My cousin in California disagrees with me about this. He recalls my great- grandmother up to her elbows in grapes.
I am grateful to him for the cornucopian image. Suddenly I perceive the Eastern European connection between my Bobby and Anna Karenina. The ice breaks, spring rushes in, bees buzz and the grape juice flows. That may not be seasonally accurate, but you understand what I'm driving at. For the first time I am able to see myself as the child of sensual plenty.
Mead, eh? I'm not sure I really know what mead is, but I am intoxicated by its Teutonic ring. Close your eyes, say "mead", and there are the silver Rhinemaidens in their tight-laced bodices spilling fuming tankards into the leather-chapped laps of the warriors of Odin. Hardly more mythologically on song, I grant you, than my grasp of the coming of spring in St Petersburg, but again you'll know what I'm driving at. If your great-grandmother fermented a mead for the secret of which every brewer in the country was prepared to pay handsomely, you can no longer go on thinking of yourself as the scion of abstemious stock. Hallelujah! I am the fruit of pisspots!

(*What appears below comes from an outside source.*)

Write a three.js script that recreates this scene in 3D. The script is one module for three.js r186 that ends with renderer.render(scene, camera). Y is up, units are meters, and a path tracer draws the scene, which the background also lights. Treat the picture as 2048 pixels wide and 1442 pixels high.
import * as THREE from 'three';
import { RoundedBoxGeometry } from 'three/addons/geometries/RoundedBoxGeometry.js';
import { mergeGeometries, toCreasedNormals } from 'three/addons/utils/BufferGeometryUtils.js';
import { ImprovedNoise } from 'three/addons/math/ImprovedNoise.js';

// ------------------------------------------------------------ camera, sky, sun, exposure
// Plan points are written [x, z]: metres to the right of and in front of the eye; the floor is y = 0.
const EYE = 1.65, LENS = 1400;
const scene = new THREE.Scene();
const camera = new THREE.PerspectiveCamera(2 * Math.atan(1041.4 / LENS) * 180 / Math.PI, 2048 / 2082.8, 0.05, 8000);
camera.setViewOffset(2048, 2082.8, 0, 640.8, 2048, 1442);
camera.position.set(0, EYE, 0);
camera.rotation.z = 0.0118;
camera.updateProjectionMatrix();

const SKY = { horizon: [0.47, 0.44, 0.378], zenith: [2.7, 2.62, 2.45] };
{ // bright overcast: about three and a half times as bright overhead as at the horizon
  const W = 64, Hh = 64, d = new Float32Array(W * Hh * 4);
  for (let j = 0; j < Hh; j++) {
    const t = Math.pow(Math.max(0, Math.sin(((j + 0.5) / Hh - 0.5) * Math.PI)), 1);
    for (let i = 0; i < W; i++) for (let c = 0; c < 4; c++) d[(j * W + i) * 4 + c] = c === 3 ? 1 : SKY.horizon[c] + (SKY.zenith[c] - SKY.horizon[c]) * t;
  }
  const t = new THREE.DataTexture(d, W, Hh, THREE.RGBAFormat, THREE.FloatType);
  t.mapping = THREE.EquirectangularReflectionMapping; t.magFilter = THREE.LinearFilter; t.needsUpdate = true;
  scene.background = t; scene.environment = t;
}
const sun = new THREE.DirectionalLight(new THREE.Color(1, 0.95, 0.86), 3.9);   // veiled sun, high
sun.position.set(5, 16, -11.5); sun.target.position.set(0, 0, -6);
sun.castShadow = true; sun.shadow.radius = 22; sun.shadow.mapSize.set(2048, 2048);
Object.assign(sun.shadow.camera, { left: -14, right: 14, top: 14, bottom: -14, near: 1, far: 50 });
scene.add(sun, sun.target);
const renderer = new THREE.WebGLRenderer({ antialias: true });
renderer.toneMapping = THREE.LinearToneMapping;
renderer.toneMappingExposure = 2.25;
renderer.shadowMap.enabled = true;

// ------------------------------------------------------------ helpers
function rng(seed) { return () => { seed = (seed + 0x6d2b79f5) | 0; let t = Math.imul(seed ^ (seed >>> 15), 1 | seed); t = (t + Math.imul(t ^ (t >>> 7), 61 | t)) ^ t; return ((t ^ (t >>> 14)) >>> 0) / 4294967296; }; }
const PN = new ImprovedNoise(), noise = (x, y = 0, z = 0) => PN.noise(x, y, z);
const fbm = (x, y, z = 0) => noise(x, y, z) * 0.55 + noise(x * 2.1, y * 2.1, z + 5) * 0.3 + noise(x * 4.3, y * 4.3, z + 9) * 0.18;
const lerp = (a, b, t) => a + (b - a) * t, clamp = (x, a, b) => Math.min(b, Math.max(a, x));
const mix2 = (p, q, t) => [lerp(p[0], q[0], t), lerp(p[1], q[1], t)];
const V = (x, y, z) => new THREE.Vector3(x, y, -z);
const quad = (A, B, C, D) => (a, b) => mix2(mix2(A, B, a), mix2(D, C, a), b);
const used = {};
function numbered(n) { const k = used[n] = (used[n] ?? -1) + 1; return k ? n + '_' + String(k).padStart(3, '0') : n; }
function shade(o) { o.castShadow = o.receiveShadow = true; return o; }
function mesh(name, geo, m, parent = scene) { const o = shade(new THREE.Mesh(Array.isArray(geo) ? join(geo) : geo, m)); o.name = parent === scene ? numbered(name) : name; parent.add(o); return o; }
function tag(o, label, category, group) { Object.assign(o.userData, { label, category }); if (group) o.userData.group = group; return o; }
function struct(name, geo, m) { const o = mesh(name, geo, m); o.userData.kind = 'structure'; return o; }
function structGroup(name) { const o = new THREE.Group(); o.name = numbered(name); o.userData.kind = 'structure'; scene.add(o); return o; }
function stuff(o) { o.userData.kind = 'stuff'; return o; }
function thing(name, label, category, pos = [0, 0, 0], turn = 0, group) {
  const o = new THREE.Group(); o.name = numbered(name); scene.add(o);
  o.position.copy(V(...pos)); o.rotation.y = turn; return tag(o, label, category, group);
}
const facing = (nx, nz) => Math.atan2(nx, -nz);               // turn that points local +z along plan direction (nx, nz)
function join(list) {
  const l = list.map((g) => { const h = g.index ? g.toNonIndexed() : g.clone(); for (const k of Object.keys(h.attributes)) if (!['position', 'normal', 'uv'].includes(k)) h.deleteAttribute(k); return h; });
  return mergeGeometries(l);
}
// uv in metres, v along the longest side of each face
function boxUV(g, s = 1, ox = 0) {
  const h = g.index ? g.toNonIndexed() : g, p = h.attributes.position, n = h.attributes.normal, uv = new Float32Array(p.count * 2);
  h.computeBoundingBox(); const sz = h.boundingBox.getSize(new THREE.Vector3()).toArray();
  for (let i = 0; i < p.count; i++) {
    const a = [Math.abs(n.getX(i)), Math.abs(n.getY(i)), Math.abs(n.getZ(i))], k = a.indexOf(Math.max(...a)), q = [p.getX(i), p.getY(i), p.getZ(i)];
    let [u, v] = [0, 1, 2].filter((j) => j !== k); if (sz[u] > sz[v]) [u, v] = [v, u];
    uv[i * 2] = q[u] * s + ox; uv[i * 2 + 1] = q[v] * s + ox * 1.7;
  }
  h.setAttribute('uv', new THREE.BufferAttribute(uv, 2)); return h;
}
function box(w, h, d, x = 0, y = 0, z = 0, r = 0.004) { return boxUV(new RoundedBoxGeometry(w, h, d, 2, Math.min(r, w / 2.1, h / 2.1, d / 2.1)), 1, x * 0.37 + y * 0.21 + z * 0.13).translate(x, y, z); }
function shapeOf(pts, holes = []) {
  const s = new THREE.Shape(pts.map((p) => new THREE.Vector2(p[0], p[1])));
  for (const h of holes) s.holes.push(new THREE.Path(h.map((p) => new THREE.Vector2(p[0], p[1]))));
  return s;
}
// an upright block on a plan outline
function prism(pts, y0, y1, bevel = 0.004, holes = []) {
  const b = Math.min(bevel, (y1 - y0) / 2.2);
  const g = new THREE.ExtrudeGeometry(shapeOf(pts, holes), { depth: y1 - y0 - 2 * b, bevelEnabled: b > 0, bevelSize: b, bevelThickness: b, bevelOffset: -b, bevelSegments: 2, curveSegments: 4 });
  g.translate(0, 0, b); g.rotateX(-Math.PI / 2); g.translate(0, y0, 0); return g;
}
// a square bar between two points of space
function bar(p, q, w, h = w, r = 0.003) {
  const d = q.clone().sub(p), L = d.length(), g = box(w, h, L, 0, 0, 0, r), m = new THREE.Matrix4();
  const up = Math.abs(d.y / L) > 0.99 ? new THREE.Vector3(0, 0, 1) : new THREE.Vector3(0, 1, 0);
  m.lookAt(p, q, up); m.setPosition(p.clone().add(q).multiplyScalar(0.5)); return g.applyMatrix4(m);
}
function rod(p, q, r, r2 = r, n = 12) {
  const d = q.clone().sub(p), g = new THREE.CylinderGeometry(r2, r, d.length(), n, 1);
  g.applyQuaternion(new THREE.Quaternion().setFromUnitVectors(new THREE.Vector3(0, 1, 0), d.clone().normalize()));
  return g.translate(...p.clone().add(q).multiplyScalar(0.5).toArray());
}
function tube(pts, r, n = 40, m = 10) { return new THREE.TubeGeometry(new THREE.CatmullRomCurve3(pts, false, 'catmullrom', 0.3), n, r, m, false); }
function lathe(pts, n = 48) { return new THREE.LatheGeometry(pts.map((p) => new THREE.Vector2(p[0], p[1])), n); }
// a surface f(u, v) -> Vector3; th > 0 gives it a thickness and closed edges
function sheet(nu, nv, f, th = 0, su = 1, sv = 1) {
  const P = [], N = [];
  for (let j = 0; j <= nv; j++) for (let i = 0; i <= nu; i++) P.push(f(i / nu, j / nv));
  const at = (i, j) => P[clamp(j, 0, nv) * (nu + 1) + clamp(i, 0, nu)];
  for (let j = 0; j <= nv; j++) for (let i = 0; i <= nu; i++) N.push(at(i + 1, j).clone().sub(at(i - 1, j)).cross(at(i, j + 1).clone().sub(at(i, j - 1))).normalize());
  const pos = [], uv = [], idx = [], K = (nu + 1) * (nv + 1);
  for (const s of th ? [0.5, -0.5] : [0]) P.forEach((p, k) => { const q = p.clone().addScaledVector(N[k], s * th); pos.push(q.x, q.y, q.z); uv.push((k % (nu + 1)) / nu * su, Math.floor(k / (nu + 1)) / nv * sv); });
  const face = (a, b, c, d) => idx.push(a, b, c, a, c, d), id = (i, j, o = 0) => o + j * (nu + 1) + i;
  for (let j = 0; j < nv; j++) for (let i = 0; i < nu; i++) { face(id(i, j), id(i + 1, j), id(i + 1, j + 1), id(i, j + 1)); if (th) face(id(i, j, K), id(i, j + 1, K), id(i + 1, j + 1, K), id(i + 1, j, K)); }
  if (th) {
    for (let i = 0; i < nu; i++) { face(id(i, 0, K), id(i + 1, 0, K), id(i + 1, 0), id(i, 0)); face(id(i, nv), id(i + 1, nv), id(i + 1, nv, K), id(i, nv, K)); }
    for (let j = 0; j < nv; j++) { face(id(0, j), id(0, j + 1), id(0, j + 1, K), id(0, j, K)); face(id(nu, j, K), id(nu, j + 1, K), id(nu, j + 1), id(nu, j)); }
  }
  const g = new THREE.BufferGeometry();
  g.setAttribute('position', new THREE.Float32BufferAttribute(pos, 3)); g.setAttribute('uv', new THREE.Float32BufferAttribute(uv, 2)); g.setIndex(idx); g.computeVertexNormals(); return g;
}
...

My cousin calms me down. Pisspots we were not. Not even your average hedonists. But he knew the Lithuanian side of the family far better than I ever did, and he humanizes it for me. My great-aunties, for example, any number of whom seemed to inhabit my great-grandmother's little house in 1949, more and more of them materializing I didn't know from where whenever I was taken on a formal visit to the place, each descending on me out of the distempered darkness with a furry kiss and a mouldy penny, pinching both my cheeks (knitsch! knitsch!), bewildering me not just with their number but with their extraordinary resemblance to one another - these same great-aunties my cousin remembers as spinsterly hoydens, falling in love with Hightown shlemiels, climbing on to the backs of little old men's motorbikes when they themselves were in their 50s, getting into belated scrapes almost like the aunties of boys whose great-grandmothers hadn't hobbled over from the Baltic States a century before. So if not hedonists, hoydenists at least.
But why didn't Bobby sell her secret brew? My cousin has no idea. The more interesting question for him is where the recipe might be now. If we could find it would it still make us wealthy? Fabulously wealthy? Already we are starting to be watchful of each other, the curse of Coca-Cola come upon us.